[Input material start]

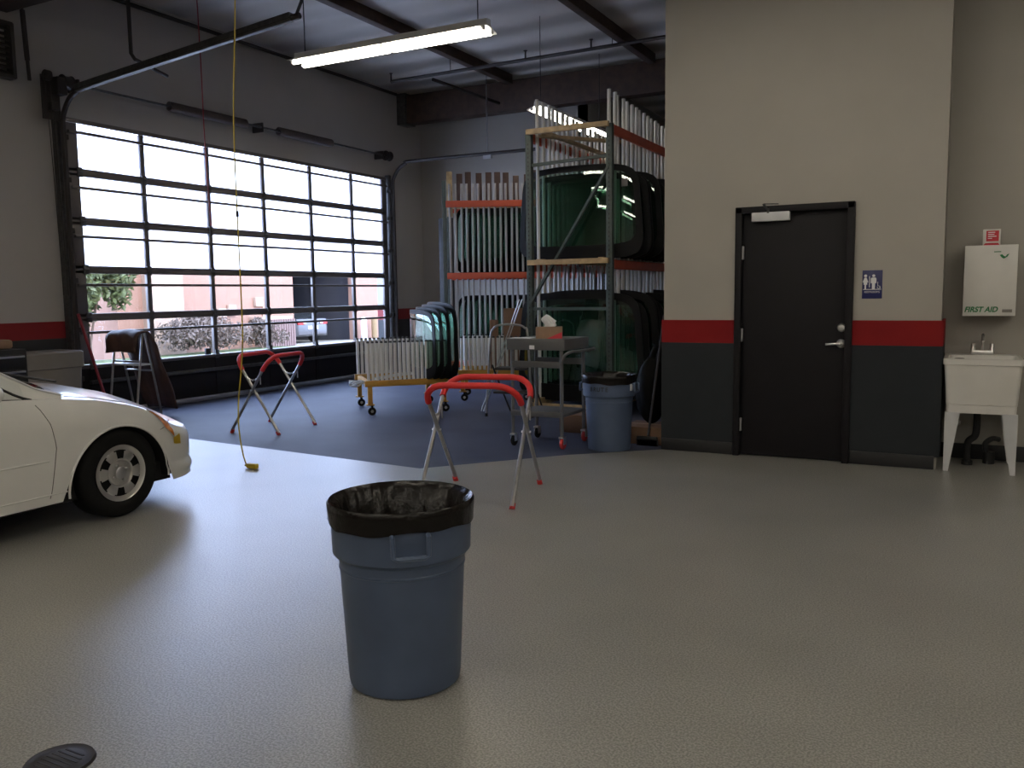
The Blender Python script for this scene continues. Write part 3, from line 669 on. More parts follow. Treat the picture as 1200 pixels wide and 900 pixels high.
o = MB().box((0, 0, 1.38), (.25, .05, 2.76), bev=.005).build('dark_panel', M['blk'], loc=(-7.86, 12.55, 0)); o.rotation_euler = (0, 0, R(10))
tag(o, 'tall narrow black panel standing left of the far rack', 'panel')

# ------------------------------------------------------------------ yellow windshield dollies
def dolly(label, loc, rz, Lr, Dp, npole, ph):
    t = thing('windshield_dolly', label, 'dolly', loc, rz)
    for y, nm in ((0, 'rail'), (Dp, 'rail')):
        MB().box((Lr/2, y, .392), (Lr+.06, .06, .075), bev=.004).build(nm, M['yellow'], t)
        for x in (.03, Lr-.03):
            b = MB(); b.box((x, y, .245), (.055, .055, .24), bev=.004); b.box((x, y, .132), (.10, .09, .014), bev=.002); b.build('leg', M['yellow'], t)
            b = MB(); b.box((x+.02, y, .10), (.02, .06, .05)); b.lathe([(.012, -.016), (.042, -.016), (.05, -.008), (.05, .008), (.042, .016), (.012, .016)], 20, (x+.02, y, .05), 'Y'); c = b.build('caster', M['rubber'], t)
            MB().cyl((x+.02, y-.02, .05), (x+.02, y+.02, .05), .018).build('hub', M['steel'], c)
    for x in (.03, Lr-.03): MB().box((x, Dp/2, .385), (.055, Dp, .06), bev=.004).build('cross_rail', M['yellow'], t)
    pm = MB().cyl((0, 0, 0), (0, 0, ph), .0195, seg=10).mesh('dolly_pole', M['pole']); cm = MB().cyl((0, 0, ph-.005), (0, 0, ph+.022), .0175, seg=10).mesh('dolly_cap', M['blk'])
    for y in (0, Dp):
        for k in range(npole):
            x = .02+k*(Lr-.04)/(npole-1); p = mobj('pole', pm, t, (x, y, .43)); mobj('cap', cm, p)
    return t
dr1 = R(45.5)
t = dolly('yellow rolling windshield dolly with black-capped white poles, nearest the glazed door', (-6.46, 8.42, 0), dr1, .99, .95, 18, .46)
b = MB(); rr = random.Random(5)
for k in range(7): b.tube(smooth_path([(-.04, .0, .42), (-.10-rr.random()*.05, rr.uniform(-.06, .06), .40+rr.uniform(-.03, .04)), (-.17-rr.random()*.05, rr.uniform(-.08, .08), .40+rr.uniform(-.04, .04))], 4), .010, 6)
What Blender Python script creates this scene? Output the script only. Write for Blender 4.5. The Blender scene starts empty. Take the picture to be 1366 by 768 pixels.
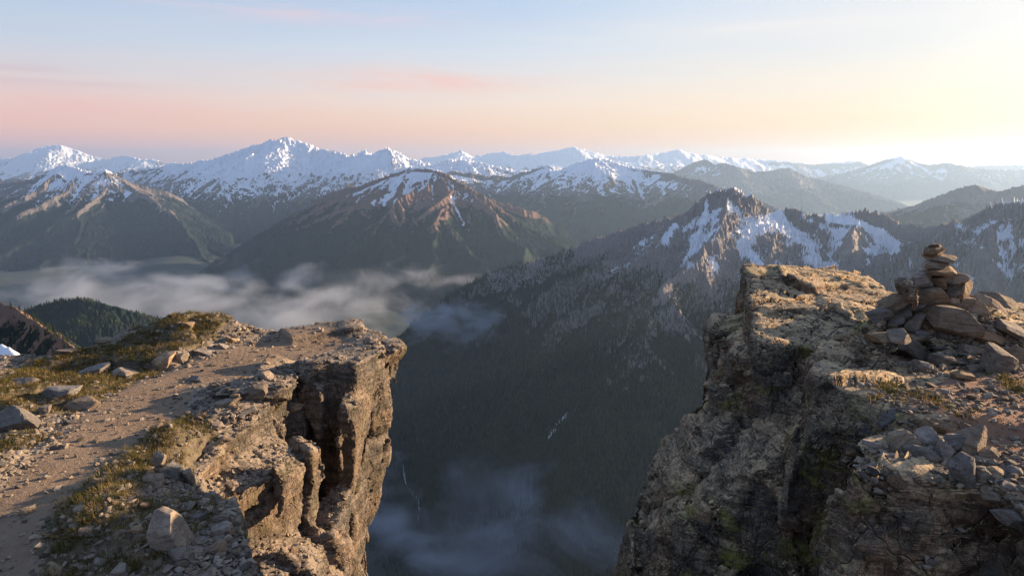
import bpy, bmesh, math, random, os
import numpy as np
from mathutils import Vector, Matrix, Euler
from mathutils.bvhtree import BVHTree

R = math.radians
f32 = np.float32
SC = bpy.context.scene
COL = SC.collection
# the eye stands at the origin, looking along +Y and a little down; metres throughout
FOC = 906.0
PITCH = R(10.6)
CP, SP = math.cos(PITCH), math.sin(PITCH)
SUN_AZ, SUN_EL = R(68.0), R(12.0)


def ray(u, v):
    a = (u - 683.0) / FOC
    b = (384.0 - v) / FOC
    return Vector((a, CP + b * SP, -SP + b * CP))


def PD(u, v, d):
    """World point seen in direction (u, v) of the survey sketch at forward distance d."""
    r = ray(u, v)
    return r * (d / r.y)


def PZ(u, v, z):
    r = ray(u, v)
    return r * (z / r.z)


# ---------------------------------------------------------------- numeric noise
def _h(ix, iy, iz, seed):
    n = (ix.astype(np.uint32) * np.uint32(374761393) + iy.astype(np.uint32) * np.uint32(668265263)
         + iz.astype(np.uint32) * np.uint32(2147483647) + np.uint32((seed * 974634777) & 0xFFFFFFFF))
    n = (n ^ (n >> np.uint32(13))) * np.uint32(1274126177)
    n = (n ^ (n >> np.uint32(16))) * np.uint32(2246822519)
    return n ^ (n >> np.uint32(15))


def _r01(h):
    return (h & np.uint32(0xFFFFFF)).astype(f32) * f32(1.0 / 16777216.0)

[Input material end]

▶ [The exercise] Exclude any pictures, and restate word for word the lines from the one containing "What Blender Python" through the one containing "return r * (z / r.z)", both included.

▶ [Response to the task]
What Blender Python script creates this scene? Output the script only. Write for Blender 4.5. The Blender scene starts empty. Take the picture to be 1366 by 768 pixels.
import bpy, bmesh, math, random, os
import numpy as np
from mathutils import Vector, Matrix, Euler
from mathutils.bvhtree import BVHTree

R = math.radians
f32 = np.float32
SC = bpy.context.scene
COL = SC.collection
# the eye stands at the origin, looking along +Y and a little down; metres throughout
FOC = 906.0
PITCH = R(10.6)
CP, SP = math.cos(PITCH), math.sin(PITCH)
SUN_AZ, SUN_EL = R(68.0), R(12.0)


def ray(u, v):
    a = (u - 683.0) / FOC
    b = (384.0 - v) / FOC
    return Vector((a, CP + b * SP, -SP + b * CP))


def PD(u, v, d):
    """World point seen in direction (u, v) of the survey sketch at forward distance d."""
    r = ray(u, v)
    return r * (d / r.y)


def PZ(u, v, z):
    r = ray(u, v)
    return r * (z / r.z)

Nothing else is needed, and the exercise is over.